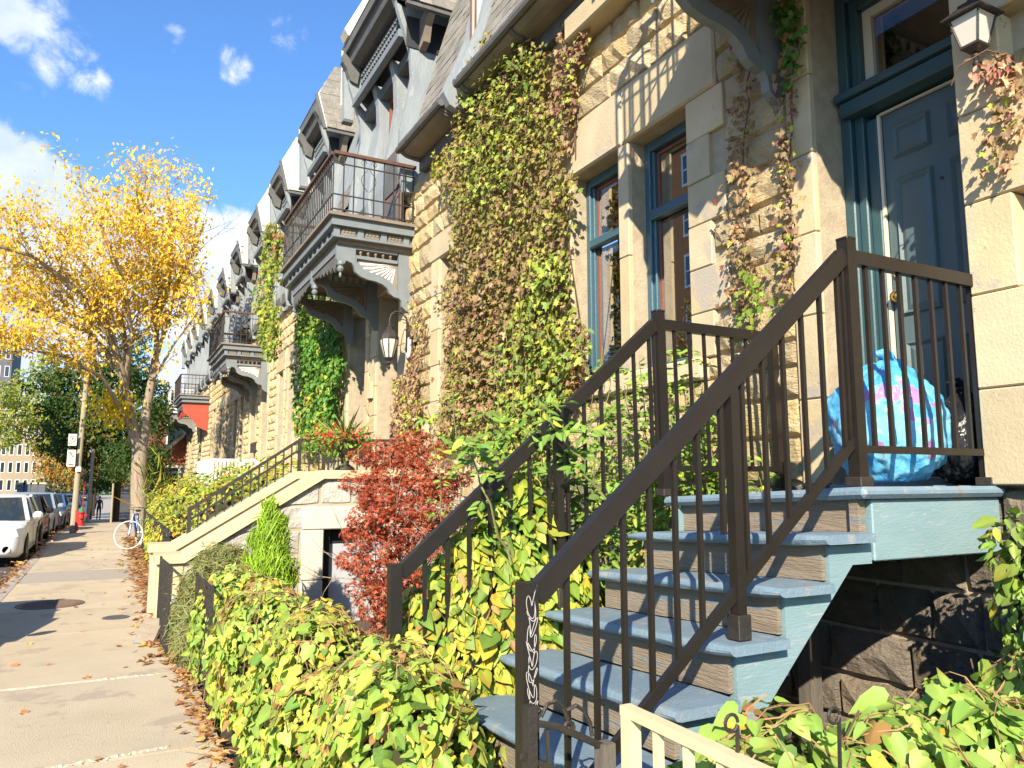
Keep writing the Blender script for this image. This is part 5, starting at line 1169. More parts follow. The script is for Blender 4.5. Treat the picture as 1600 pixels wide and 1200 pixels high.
dtree('maple_tree', 'dark shrubby tree between the yellow tree and the terrace', (2.6, 40, gz(40)), 4.5, [B_(240, 700, 40, 1.2), B_(225, 730, 40, 1.2), B_(232, 660, 41, 1.1), B_(245, 760, 40, 1.2), B_(200, 740, 42, 1.4)], PAL['dtree'], 5000, .17, 9, .12)
# ================================================================== FAR BUILDINGS
p = at(6, 650, Y=150)
slabhouse('office_block', 'dark grey block at the far left edge of the street', at(-60, 650, Y=230).x, at(12, 650, Y=230).x, 230, 250, 41, M['greywall'], 9, 5, 'Y', base=gz(230))
slabhouse('stone_block', 'long beige building behind the trees across the street', at(-160, 700, Y=120).x, at(-30, 700, Y=121).x, 121, 128, 9, M['beige'], 3, 5, 'Y', base=gz(120))
slabhouse('stone_block', 'beige institution with rows of small windows at the end of the street', at(-40, 700, Y=175).x, at(74, 700, Y=176).x, 176, 200, 17, M['beige'], 5, 9, 'Y', base=gz(170))
slabhouse('brick_house', 'small dark red brick house beyond the far balcony', 2.4, 12, 57, 66, 7.5, M['reddark'], 2, 3, 'Y', base=gz(58))
g = thing('gable_porch', (3.4, 53, 0), 'white trimmed red gable porch past the last balcony', 'porch')
one('gable', M['reddark'], g, lambda b: b.prism([(2.1, 2.6), (4.2, 2.6), (4.2, 4.6), (3.9, 4.3)], 52.2, 52.5)); one('barge_board', M['white'], g, lambda b: b.bar((1.9, 52.1, 2.5), (4.0, 52.1, 4.5), .12, .2)); one('beam', M['white'], g, lambda b: b.bar((1.9, 52.1, 2.55), (4.2, 52.1, 2.55), .12, .14)); 
for xx in (2.2, 3.9): one('post', M['white'], g, lambda b: b.bar((xx, 52.2, 0), (xx, 52.2, 2.5), .14))
# stone gate piers and railings at the far left
for i, px in enumerate([34, 44, 55, 66]):
    p = at(px, 750, Y=128); t = thing('gate_pier', (p.x, 128, gz(128)), 'dark stone gate pier across the street, '+['first', 'second', 'third', 'fourth'][i]+' from the left', 'gate pier', 'stone gate piers across the street')
    bx('shaft', M['greywall'], t, (p.x-.45, 127.6, gz(128)), (p.x+.45, 128.4, gz(128)+2.6)); bx('cap', M['ashlar'], t, (p.x-.55, 127.5, gz(128)+2.605), (p.x+.55, 128.5, gz(128)+2.85))

# ================================================================== CARS
def car(x, y, col, lab, kind='hatch', heading=-1, group='cars parked along the kerb'):
    """built about its own centre, nose toward -Y; heading +1 turns it round"""
    t = thing('parked_car' if 'parked' in group else 'moving_car', (0, 0, 0), lab, 'car', group)
    Lh = {'hatch': 2.1, 'sedan': 2.3, 'suv': 2.35, 'van': 2.5}[kind]; H = {'hatch': 1.52, 'sedan': 1.43, 'suv': 1.72, 'van': 1.85}[kind]; W = .87
    bel = {'hatch': .98, 'sedan': .92, 'suv': 1.08, 'van': 1.1}[kind]; hood = {'hatch': .92, 'sedan': .86, 'suv': 1.02, 'van': 1.05}[kind]
    # stations: (y, z_low, z_belt/top of lower body, half width)
    st = [(-Lh, .34, .60, .60), (-Lh+.06, .27, .72, .72), (-Lh+.22, .22, hood-.12, .81), (-Lh+.6, .2, hood-.03, W), (-Lh+1.0, .2, hood+.02, W), (-.95, .2, bel-.02, W), (0, .2, bel, W), (Lh-1.0, .2, bel+.02, W), (Lh-.35, .2, bel+.02, W-.02), (Lh-.1, .26, bel-.05, W-.07), (Lh, .36, bel-.2, W-.14)]
    vs = []
    for (yy, zl, zt, hw) in st:
        zm = zl+(zt-zl)*.45
        ring = [(0, zl), (hw*.9, zl), (hw, zl+.09), (hw*1.0, zm), (hw*.985, zt-.07), (hw*.93, zt), (hw*.5, zt+.022), (0, zt+.03)]
        vs += [(a, yy, c) for a, c in ring]+[(-a, yy, c) for a, c in ring[-2:0:-1]]
    n = 14; mb = MB(); mb.add(vs, [(i*n+k, (i+1)*n+k, (i+1)*n+(k+1) % n, i*n+(k+1) % n) for i in range(len(st)-1) for k in range(n)]+[tuple(range(n)), tuple((len(st)-1)*n+k for k in range(n-1, -1, -1))])
    body = mb.build('body', col, t, smooth=True)
    # greenhouse: base ring and roof ring
    yb0, yb1 = -Lh+1.02, Lh-({'hatch': .12, 'sedan': .75, 'suv': .10, 'van': .08}[kind]); yr0 = -Lh+1.75; yr1 = Lh-({'hatch': .55, 'sedan': 1.25, 'suv': .38, 'van': .25}[kind])
    def ring(y0_, y1_, hw, z): return [(-hw, y0_+.08, z), (-hw*.6, y0_, z+.0), (hw*.6, y0_, z), (hw, y0_+.08, z), (hw, y1_-.08, z), (hw*.6, y1_, z), (-hw*.6, y1_, z), (-hw, y1_-.08, z)]
    g0, g1, g2 = ring(yb0, yb1, W*.94, bel-.02), ring(yr0, yr1, W*.74, H-.05), ring(yr0+.15, yr1-.12, W*.62, H)
    mb = MB(); mb.add(g0+g1, [(i, (i+1) % 8, 8+(i+1) % 8, 8+i) for i in range(8)]); mb.build('window_glass', M['carglass'], t)
    mb = MB(); mb.add(g1+g2, [(i, (i+1) % 8, 8+(i+1) % 8, 8+i) for i in range(8)]+[tuple(range(8, 16))]); mb.build('roof', col, t, smooth=True)
    def V(a, i, k=1.012): p = Vector(a[i]); c = Vector((0, (yb0+yb1)/2, (bel+H)/2)); return c+(p-c)*k
    for i in (0, 3, 4, 7): one('pillar', col, t, lambda b: b.bar(V(g0, i), V(g1, i), .07, .07))
    for s_ in (-1, 1):
        one('pillar', col, t, lambda b: b.bar(Vector((s_*W*.95, yb0+(yb1-yb0)*.45, bel-.02)), Vector((s_*W*.75, yr0+(yr1-yr0)*.42, H-.05)), .05, .07))
    for s_ in (-1, 1):
        one('headlight', M['headlight'], t, lambda b: b.add([(s_*.40, -Lh+.01, .62), (s_*.76, -Lh+.08, .66), (s_*.865, -Lh+.42, .84), (s_*.70, -Lh+.10, .83), (s_*.44, -Lh+.03, .76)], [(0, 1, 2, 3, 4)] if s_ > 0 else [(4, 3, 2, 1, 0)]))
        one('fog_light', M['lampglass'], t, lambda b: b.lathe([(.075, -Lh-.0), (.07, -Lh+.12)], (s_*.56, 0, .40), 10, 'Y'))
        one('wing_mirror', col, t, lambda b: b.cbox((s_*1.0-.10, -Lh+1.28, bel-.0), (s_*1.0+.10, -Lh+1.40, bel+.17), .05))
        one('tail_light', M['red'], t, lambda b: b.cbox((s_*.70-.09, Lh-.12, bel-.32), (s_*.70+.09, Lh-.0, bel-.06), .02))
        for yy in (-Lh+.78, Lh-.80):
            wh = one('wheel', M['tyre'], t, lambda b: b.lathe([(.2, s_*(W-.2)), (.31, s_*(W-.2)), (.325, s_*(W-.17)), (.325, s_*(W-.02)), (.31, s_*(W+.012)), (.21, s_*(W+.012))], (0, yy, .325), 20, 'X'))
            one('rim', M['chrome'], wh, lambda b: b.lathe([(.205, s_*(W+.0)), (.20, s_*(W+.016)), (.13, s_*(W-.005)), (.03, s_*(W+.012))], (0, yy, .325), 12, 'X'))
            one('wheel_arch', M['dark'], t, lambda b: b.lathe([(.37, s_*(W-.25)), (.37, s_*(W+.003))], (0, yy, .34), 20, 'X'))
        for yy in (-.35, .55):
            one('door_handle', col, t, lambda b: b.cbox((s_*(W+.0)-.015, yy, bel-.17), (s_*(W+.0)+.02, yy+.16, bel-.14), .006))
        one('door_seam', M['dark'], t, lambda b: (b.box((s_*(W+.001)-.002, .1, .3), (s_*(W+.001)+.002, .112, bel-.08)),))
    one('grille', M['dark'], t, lambda b: b.cbox((-.34, -Lh-.012, .56), (.34, -Lh+.04, .68), .02)); one('lower_intake', M['dark'], t, lambda b: b.cbox((-.42, -Lh-.008, .34), (.42, -Lh+.04, .46), .02))
    one('number_plate', M['white'], t, lambda b: b.box((-.16, -Lh-.022, .48), (.16, -Lh-.013, .56)))
    t.location = (x, y, gz(y)-.15); t.rotation_euler.z = 0 if heading < 0 else math.pi
    return t
CX = -2.36
WHT = paint('white_car_paint', (.75, .75, .73)); BLK = paint('black_car_paint', (.02, .02, .022), .15); SIL = paint('light_blue_grey_car_paint', (.24, .31, .38)); BLU = paint('blue_car_paint', (.05, .11, .22)); GRY = paint('charcoal_car_paint', (.09, .085, .08)); DBL = paint('dark_blue_car_paint', (.03, .06, .11))
car(CX-.04, 21.6, WHT, 'white hatchback parked first in the row, nose toward the viewer')
car(CX-.1, 26.9, BLK, 'black saloon parked right behind the white hatchback', 'sedan')
car(CX-.1, 32.6, SIL, 'pale blue car parked behind the black saloon', 'hatch')
car(CX, 38.0, BLU, 'blue hatchback parked fourth in the row', 'hatch')
car(CX, 43.0, GRY, 'charcoal car parked fifth in the row, beside the striped pole', 'sedan')
car(CX, 49.0, DBL, 'dark teal blue car parked just past the red hydrant', 'hatch')
car(CX+.1, 55.5, WHT, 'far white car parked beyond the hydrant', 'van')
car(CX-.12, 9.9, GRY, 'charcoal car parked just out of view whose rounded shadow falls on the pavement', 'hatch')
car(at(71, 770, Z=-1.2).x, 66, SIL, 'light blue car driving up the middle of the street', 'sedan', group='traffic on the street')
car(at(80, 770, Z=-1.3).x*1.35, 118, DBL, 'dark blue car with its lights on coming up the hill', 'sedan', group='traffic on the street')
for i, (px, Yq, c, l) in enumerate([(103, 190, WHT, 'small far white car left of the striped pole'), (134, 140, GRY, 'dark van far off to the right of the pole'), (96, 230, SIL, 'tiny pale car in the far traffic'), (112, 260, GRY, 'tiny dark car farthest up the street'), (125, 210, WHT, 'tiny white car right beside the pole, far away'), (3, 108, WHT, 'white car parked across the street at the left edge')]):
    car(at(px, 760, Y=Yq).x, Yq, c, l, 'sedan' if i % 2 else 'suv', group='traffic on the street' if i < 5 else 'cars parked across the street')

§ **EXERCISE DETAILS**
Give again, word for word, every line from the top of the data through the line with "(p.x+.55, 128.5, gz(128)+2.85))", both ends included, and exclude the pictures.

§ **CORRECT RESPONSE**
Keep writing the Blender script for this image. This is part 5, starting at line 1169. More parts follow. The script is for Blender 4.5. Treat the picture as 1600 pixels wide and 1200 pixels high.
dtree('maple_tree', 'dark shrubby tree between the yellow tree and the terrace', (2.6, 40, gz(40)), 4.5, [B_(240, 700, 40, 1.2), B_(225, 730, 40, 1.2), B_(232, 660, 41, 1.1), B_(245, 760, 40, 1.2), B_(200, 740, 42, 1.4)], PAL['dtree'], 5000, .17, 9, .12)
# ================================================================== FAR BUILDINGS
p = at(6, 650, Y=150)
slabhouse('office_block', 'dark grey block at the far left edge of the street', at(-60, 650, Y=230).x, at(12, 650, Y=230).x, 230, 250, 41, M['greywall'], 9, 5, 'Y', base=gz(230))
slabhouse('stone_block', 'long beige building behind the trees across the street', at(-160, 700, Y=120).x, at(-30, 700, Y=121).x, 121, 128, 9, M['beige'], 3, 5, 'Y', base=gz(120))
slabhouse('stone_block', 'beige institution with rows of small windows at the end of the street', at(-40, 700, Y=175).x, at(74, 700, Y=176).x, 176, 200, 17, M['beige'], 5, 9, 'Y', base=gz(170))
slabhouse('brick_house', 'small dark red brick house beyond the far balcony', 2.4, 12, 57, 66, 7.5, M['reddark'], 2, 3, 'Y', base=gz(58))
g = thing('gable_porch', (3.4, 53, 0), 'white trimmed red gable porch past the last balcony', 'porch')
one('gable', M['reddark'], g, lambda b: b.prism([(2.1, 2.6), (4.2, 2.6), (4.2, 4.6), (3.9, 4.3)], 52.2, 52.5)); one('barge_board', M['white'], g, lambda b: b.bar((1.9, 52.1, 2.5), (4.0, 52.1, 4.5), .12, .2)); one('beam', M['white'], g, lambda b: b.bar((1.9, 52.1, 2.55), (4.2, 52.1, 2.55), .12, .14)); 
for xx in (2.2, 3.9): one('post', M['white'], g, lambda b: b.bar((xx, 52.2, 0), (xx, 52.2, 2.5), .14))
# stone gate piers and railings at the far left
for i, px in enumerate([34, 44, 55, 66]):
    p = at(px, 750, Y=128); t = thing('gate_pier', (p.x, 128, gz(128)), 'dark stone gate pier across the street, '+['first', 'second', 'third', 'fourth'][i]+' from the left', 'gate pier', 'stone gate piers across the street')
    bx('shaft', M['greywall'], t, (p.x-.45, 127.6, gz(128)), (p.x+.45, 128.4, gz(128)+2.6)); bx('cap', M['ashlar'], t, (p.x-.55, 127.5, gz(128)+2.605), (p.x+.55, 128.5, gz(128)+2.85))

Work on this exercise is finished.